А еще у меня есть мечты, связанные с выходом к мировой аудитории, потому что языковые барьеры в мире быстро исчезают, и их давно можно и нужно переступать. Сегодня, если ты, находясь в Рязани, сделал какое-то важное музыковедческое открытие и написал о нем в «Музыкальную академию», – это, конечно, хорошо. Но если об этом не узнает мир, то твое открытие останется домашней радостью, игрой в песочнице. Очень возможно, что спустя неделю такое же открытие сделает кто-то в Венесуэле и успеет зарегистрировать его в каком-нибудь международном журнале. Конкуренция большая. И одна из самых грустных особенностей русского музыковедения в том, что оно, имея прекрасную, великую историю и невероятные умы, почти неизвестно в мире. Мы могли бы дать мировой науке гораздо больше, если бы переводили свои тексты, оформляли их в соответствии с международными требованиями. Вот этим мы и начинаем заниматься – чтобы интересные статьи, появляющиеся в Москве или провинции, влияли на научный процесс.

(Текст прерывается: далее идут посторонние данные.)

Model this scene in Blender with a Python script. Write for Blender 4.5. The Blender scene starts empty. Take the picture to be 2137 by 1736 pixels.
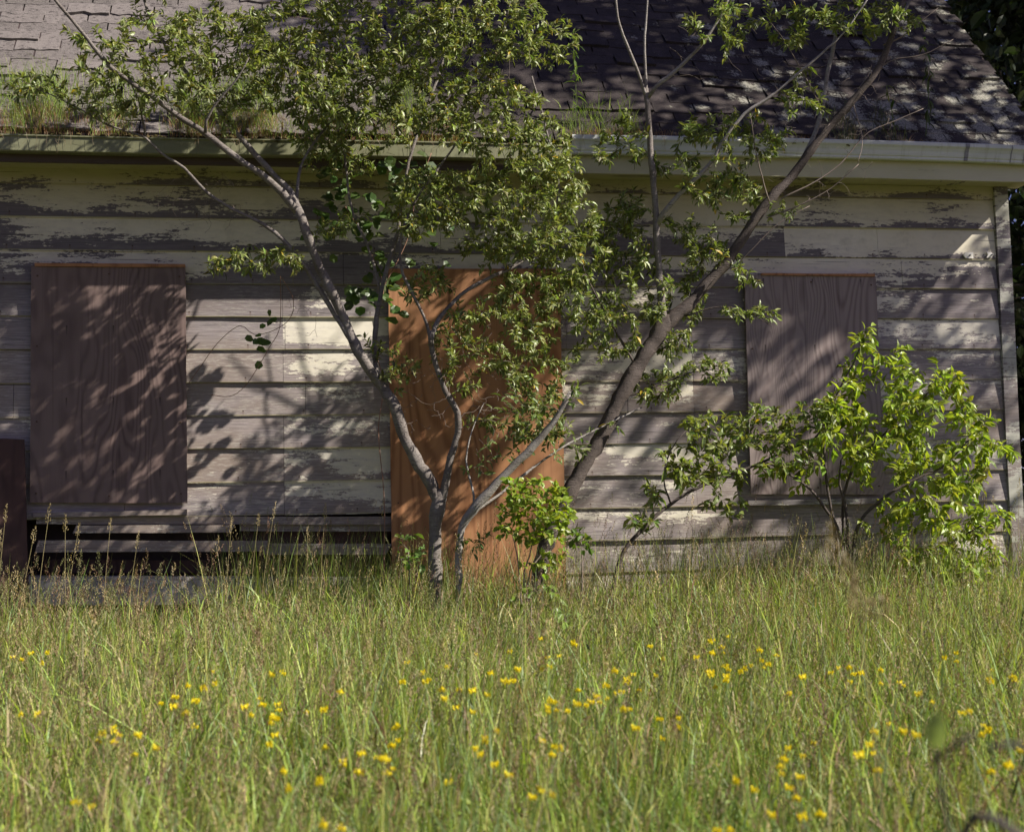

Ваша деятельность посвящена академической музыке, но помимо этого, Вы играете в поп-группе OQJAV?

– Первая причина, по которой я решил попробовать себя на поприще поп-музыки – это, что называется, желание узнать врага в лицо. Я считаю, что музыковед совершенно точно должен знать популярную музыку, знать, как она устроена, по каким законам живет, потому что музыковед – это человек, который мыслит и осознает музыку. Если он «мыслит» только в определенных стилях, он словно без ног или без рук. Я с младенчества был огражден от поп-музыки и относился к ней с высокомерием, смешанным со страхом, потому что все равно чувствовал – это что-то большое и важное. Но примерно на втором курсе Консерватории у меня сложилось понимание, что поп-музыка – это абсолютно живая культура, достаточно простая, часто ориентированная на животные инстинкты человека и во всем этом по-своему замечательная. Она развивается абсолютно по тем же законам, по которым жила классическая музыка в эпохи своего расцвета. Например, итальянская опера XVIII века – это просто тотальное совпадение с современной попсой в плане бесконечного повторения одних и тех же шаблонов, очень короткой жизни каждого произведения и даже института звезд, за которыми гоняются фанаты.

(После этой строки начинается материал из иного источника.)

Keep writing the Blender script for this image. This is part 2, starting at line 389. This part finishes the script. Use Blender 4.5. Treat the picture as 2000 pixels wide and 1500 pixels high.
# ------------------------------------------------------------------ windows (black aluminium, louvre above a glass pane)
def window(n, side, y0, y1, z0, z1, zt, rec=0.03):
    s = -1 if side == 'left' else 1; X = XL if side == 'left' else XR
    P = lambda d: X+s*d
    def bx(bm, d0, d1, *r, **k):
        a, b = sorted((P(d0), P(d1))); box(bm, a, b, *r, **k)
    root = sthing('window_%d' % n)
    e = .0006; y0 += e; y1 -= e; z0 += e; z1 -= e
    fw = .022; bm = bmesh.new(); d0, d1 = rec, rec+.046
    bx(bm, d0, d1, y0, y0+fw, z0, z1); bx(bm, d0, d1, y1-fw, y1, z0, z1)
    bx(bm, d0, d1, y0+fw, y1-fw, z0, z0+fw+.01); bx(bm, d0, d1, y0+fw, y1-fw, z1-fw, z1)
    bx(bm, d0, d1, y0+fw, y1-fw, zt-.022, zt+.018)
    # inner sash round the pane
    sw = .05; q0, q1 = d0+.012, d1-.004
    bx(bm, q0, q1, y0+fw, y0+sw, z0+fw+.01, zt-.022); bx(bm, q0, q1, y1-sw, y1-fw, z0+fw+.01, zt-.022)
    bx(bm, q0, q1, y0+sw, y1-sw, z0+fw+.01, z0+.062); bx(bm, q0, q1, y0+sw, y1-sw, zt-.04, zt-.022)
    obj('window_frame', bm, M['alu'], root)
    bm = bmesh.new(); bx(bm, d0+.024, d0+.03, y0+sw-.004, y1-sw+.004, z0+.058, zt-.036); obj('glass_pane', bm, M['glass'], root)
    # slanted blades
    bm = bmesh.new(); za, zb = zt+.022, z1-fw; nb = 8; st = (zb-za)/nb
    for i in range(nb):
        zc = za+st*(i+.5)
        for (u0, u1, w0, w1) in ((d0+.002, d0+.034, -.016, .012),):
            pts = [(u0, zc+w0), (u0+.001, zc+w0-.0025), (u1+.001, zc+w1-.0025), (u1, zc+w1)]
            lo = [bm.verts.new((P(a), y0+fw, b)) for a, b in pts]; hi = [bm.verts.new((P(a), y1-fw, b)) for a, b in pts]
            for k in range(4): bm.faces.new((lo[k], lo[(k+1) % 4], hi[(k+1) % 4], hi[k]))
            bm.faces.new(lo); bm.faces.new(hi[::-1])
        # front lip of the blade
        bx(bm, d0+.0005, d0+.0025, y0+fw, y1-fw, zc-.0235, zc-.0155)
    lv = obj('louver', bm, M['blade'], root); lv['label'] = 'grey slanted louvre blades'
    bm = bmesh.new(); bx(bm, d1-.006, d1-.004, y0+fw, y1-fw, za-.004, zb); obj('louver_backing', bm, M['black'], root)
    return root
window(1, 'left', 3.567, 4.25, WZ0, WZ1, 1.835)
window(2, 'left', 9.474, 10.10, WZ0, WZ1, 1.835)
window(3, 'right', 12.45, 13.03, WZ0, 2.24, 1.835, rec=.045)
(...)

А вторая причина – это невероятное ощущение свободы, осмысленности жизни, восторга, которые я испытывал в детстве во время исполнения музыки на сцене. Группа OQJAV – то, что возвращает мне кайф, который я помню с детства как пианист.

Филармония в своем известном проекте «Мама, я меломан» создала уникальные условия, в которых молодой зритель сам определяет программу, голосуя за произведения, которые он хочет услышать. Чего удалось достигнуть?

– Главное, что вокруг этого проекта сформировалась новая «экосистема». Молодая аудитория, готовая воспринимать классическую музыку, – это мечта и источник фантомной боли всех концертных залов не только России, но и Западной Европы и Америки. В Москве за последние десятилетия, кажется, не было ни одного долгосрочного, качественного и легкого проекта для людей, которые хотят узнать классическую музыку, но при этом не готовы сразу окунуться во что-то очень серьезное и суровое, где нельзя чихнуть, где вокруг сидят злые бабушки, которые на тебя цыкают, где засыпающий дирижер дирижирует полтора часа Четвертой симфонией Малера и ты чувствуешь себя паршиво, когда захлопал не вовремя.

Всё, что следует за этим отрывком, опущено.